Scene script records
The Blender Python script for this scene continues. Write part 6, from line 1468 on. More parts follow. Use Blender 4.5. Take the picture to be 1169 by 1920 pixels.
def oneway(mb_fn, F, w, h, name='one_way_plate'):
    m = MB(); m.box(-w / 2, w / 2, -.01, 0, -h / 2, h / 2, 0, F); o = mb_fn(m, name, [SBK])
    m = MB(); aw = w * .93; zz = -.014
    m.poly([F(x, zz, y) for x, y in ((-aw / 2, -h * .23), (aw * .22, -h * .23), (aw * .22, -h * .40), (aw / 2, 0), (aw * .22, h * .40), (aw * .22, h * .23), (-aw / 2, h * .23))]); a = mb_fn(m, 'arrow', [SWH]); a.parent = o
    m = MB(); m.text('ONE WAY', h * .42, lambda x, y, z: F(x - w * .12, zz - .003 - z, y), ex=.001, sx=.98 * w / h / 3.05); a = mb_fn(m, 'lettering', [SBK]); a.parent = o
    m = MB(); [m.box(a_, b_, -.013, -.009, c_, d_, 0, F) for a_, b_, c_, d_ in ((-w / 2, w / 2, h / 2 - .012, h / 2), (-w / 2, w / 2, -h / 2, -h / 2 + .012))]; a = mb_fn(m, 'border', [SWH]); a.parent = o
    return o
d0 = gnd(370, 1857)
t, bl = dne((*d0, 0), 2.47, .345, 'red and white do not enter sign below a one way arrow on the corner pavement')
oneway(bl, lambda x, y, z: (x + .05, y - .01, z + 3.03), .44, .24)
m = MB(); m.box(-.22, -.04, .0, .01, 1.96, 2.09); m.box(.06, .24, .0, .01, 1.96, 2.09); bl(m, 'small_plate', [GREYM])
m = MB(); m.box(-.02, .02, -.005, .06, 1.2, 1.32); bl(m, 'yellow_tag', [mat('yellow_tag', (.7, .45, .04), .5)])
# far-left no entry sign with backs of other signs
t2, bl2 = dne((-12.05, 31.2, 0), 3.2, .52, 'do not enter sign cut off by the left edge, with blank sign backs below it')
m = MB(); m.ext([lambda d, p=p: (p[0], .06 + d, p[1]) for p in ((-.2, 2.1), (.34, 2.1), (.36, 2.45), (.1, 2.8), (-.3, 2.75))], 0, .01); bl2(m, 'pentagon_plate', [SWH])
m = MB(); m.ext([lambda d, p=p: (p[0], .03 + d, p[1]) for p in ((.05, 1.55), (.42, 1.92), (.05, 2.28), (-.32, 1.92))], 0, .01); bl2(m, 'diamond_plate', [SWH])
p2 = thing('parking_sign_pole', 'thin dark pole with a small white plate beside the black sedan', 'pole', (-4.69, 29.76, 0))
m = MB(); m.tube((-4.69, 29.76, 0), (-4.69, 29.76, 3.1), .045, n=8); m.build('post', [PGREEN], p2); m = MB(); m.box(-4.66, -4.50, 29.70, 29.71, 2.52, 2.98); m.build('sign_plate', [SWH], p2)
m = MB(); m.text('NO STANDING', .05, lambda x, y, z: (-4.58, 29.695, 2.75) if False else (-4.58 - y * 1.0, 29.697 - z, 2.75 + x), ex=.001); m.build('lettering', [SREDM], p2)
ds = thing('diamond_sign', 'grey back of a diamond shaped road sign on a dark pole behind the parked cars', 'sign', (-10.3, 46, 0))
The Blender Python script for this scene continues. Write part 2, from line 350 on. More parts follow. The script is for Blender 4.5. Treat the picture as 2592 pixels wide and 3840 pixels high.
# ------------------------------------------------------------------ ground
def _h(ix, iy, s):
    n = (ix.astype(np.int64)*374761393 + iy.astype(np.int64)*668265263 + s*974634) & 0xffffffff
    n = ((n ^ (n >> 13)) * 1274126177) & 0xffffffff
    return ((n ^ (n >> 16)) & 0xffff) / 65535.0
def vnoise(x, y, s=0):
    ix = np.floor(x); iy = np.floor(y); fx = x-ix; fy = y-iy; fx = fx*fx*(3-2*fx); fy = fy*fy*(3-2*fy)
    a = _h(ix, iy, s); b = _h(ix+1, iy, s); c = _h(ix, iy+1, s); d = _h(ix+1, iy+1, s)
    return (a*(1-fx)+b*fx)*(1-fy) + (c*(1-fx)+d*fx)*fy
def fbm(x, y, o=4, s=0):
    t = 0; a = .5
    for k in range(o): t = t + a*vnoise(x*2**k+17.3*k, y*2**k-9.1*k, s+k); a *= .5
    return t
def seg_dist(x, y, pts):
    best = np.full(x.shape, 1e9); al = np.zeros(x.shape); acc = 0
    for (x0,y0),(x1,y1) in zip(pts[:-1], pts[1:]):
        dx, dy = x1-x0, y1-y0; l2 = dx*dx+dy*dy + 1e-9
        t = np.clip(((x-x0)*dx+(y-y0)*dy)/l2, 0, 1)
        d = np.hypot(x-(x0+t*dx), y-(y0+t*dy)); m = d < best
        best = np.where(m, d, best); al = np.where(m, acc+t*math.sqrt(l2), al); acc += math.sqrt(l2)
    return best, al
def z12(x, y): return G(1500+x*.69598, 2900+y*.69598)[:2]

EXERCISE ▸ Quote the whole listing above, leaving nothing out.

RESULT ▸
The Blender Python script for this scene continues. Write part 6, from line 1468 on. More parts follow. Use Blender 4.5. Take the picture to be 1169 by 1920 pixels.
def oneway(mb_fn, F, w, h, name='one_way_plate'):
    m = MB(); m.box(-w / 2, w / 2, -.01, 0, -h / 2, h / 2, 0, F); o = mb_fn(m, name, [SBK])
    m = MB(); aw = w * .93; zz = -.014
    m.poly([F(x, zz, y) for x, y in ((-aw / 2, -h * .23), (aw * .22, -h * .23), (aw * .22, -h * .40), (aw / 2, 0), (aw * .22, h * .40), (aw * .22, h * .23), (-aw / 2, h * .23))]); a = mb_fn(m, 'arrow', [SWH]); a.parent = o
    m = MB(); m.text('ONE WAY', h * .42, lambda x, y, z: F(x - w * .12, zz - .003 - z, y), ex=.001, sx=.98 * w / h / 3.05); a = mb_fn(m, 'lettering', [SBK]); a.parent = o
    m = MB(); [m.box(a_, b_, -.013, -.009, c_, d_, 0, F) for a_, b_, c_, d_ in ((-w / 2, w / 2, h / 2 - .012, h / 2), (-w / 2, w / 2, -h / 2, -h / 2 + .012))]; a = mb_fn(m, 'border', [SWH]); a.parent = o
    return o
d0 = gnd(370, 1857)
t, bl = dne((*d0, 0), 2.47, .345, 'red and white do not enter sign below a one way arrow on the corner pavement')
oneway(bl, lambda x, y, z: (x + .05, y - .01, z + 3.03), .44, .24)
m = MB(); m.box(-.22, -.04, .0, .01, 1.96, 2.09); m.box(.06, .24, .0, .01, 1.96, 2.09); bl(m, 'small_plate', [GREYM])
m = MB(); m.box(-.02, .02, -.005, .06, 1.2, 1.32); bl(m, 'yellow_tag', [mat('yellow_tag', (.7, .45, .04), .5)])
# far-left no entry sign with backs of other signs
t2, bl2 = dne((-12.05, 31.2, 0), 3.2, .52, 'do not enter sign cut off by the left edge, with blank sign backs below it')
m = MB(); m.ext([lambda d, p=p: (p[0], .06 + d, p[1]) for p in ((-.2, 2.1), (.34, 2.1), (.36, 2.45), (.1, 2.8), (-.3, 2.75))], 0, .01); bl2(m, 'pentagon_plate', [SWH])
m = MB(); m.ext([lambda d, p=p: (p[0], .03 + d, p[1]) for p in ((.05, 1.55), (.42, 1.92), (.05, 2.28), (-.32, 1.92))], 0, .01); bl2(m, 'diamond_plate', [SWH])
p2 = thing('parking_sign_pole', 'thin dark pole with a small white plate beside the black sedan', 'pole', (-4.69, 29.76, 0))
m = MB(); m.tube((-4.69, 29.76, 0), (-4.69, 29.76, 3.1), .045, n=8); m.build('post', [PGREEN], p2); m = MB(); m.box(-4.66, -4.50, 29.70, 29.71, 2.52, 2.98); m.build('sign_plate', [SWH], p2)
m = MB(); m.text('NO STANDING', .05, lambda x, y, z: (-4.58, 29.695, 2.75) if False else (-4.58 - y * 1.0, 29.697 - z, 2.75 + x), ex=.001); m.build('lettering', [SREDM], p2)
ds = thing('diamond_sign', 'grey back of a diamond shaped road sign on a dark pole behind the parked cars', 'sign', (-10.3, 46, 0))
The Blender Python script for this scene continues. Write part 2, from line 350 on. More parts follow. The script is for Blender 4.5. Treat the picture as 2592 pixels wide and 3840 pixels high.
# ------------------------------------------------------------------ ground
def _h(ix, iy, s):
    n = (ix.astype(np.int64)*374761393 + iy.astype(np.int64)*668265263 + s*974634) & 0xffffffff
    n = ((n ^ (n >> 13)) * 1274126177) & 0xffffffff
    return ((n ^ (n >> 16)) & 0xffff) / 65535.0
def vnoise(x, y, s=0):
    ix = np.floor(x); iy = np.floor(y); fx = x-ix; fy = y-iy; fx = fx*fx*(3-2*fx); fy = fy*fy*(3-2*fy)
    a = _h(ix, iy, s); b = _h(ix+1, iy, s); c = _h(ix, iy+1, s); d = _h(ix+1, iy+1, s)
    return (a*(1-fx)+b*fx)*(1-fy) + (c*(1-fx)+d*fx)*fy
def fbm(x, y, o=4, s=0):
    t = 0; a = .5
    for k in range(o): t = t + a*vnoise(x*2**k+17.3*k, y*2**k-9.1*k, s+k); a *= .5
    return t
def seg_dist(x, y, pts):
    best = np.full(x.shape, 1e9); al = np.zeros(x.shape); acc = 0
    for (x0,y0),(x1,y1) in zip(pts[:-1], pts[1:]):
        dx, dy = x1-x0, y1-y0; l2 = dx*dx+dy*dy + 1e-9
        t = np.clip(((x-x0)*dx+(y-y0)*dy)/l2, 0, 1)
        d = np.hypot(x-(x0+t*dx), y-(y0+t*dy)); m = d < best
        best = np.where(m, d, best); al = np.where(m, acc+t*math.sqrt(l2), al); acc += math.sqrt(l2)
    return best, al
def z12(x, y): return G(1500+x*.69598, 2900+y*.69598)[:2]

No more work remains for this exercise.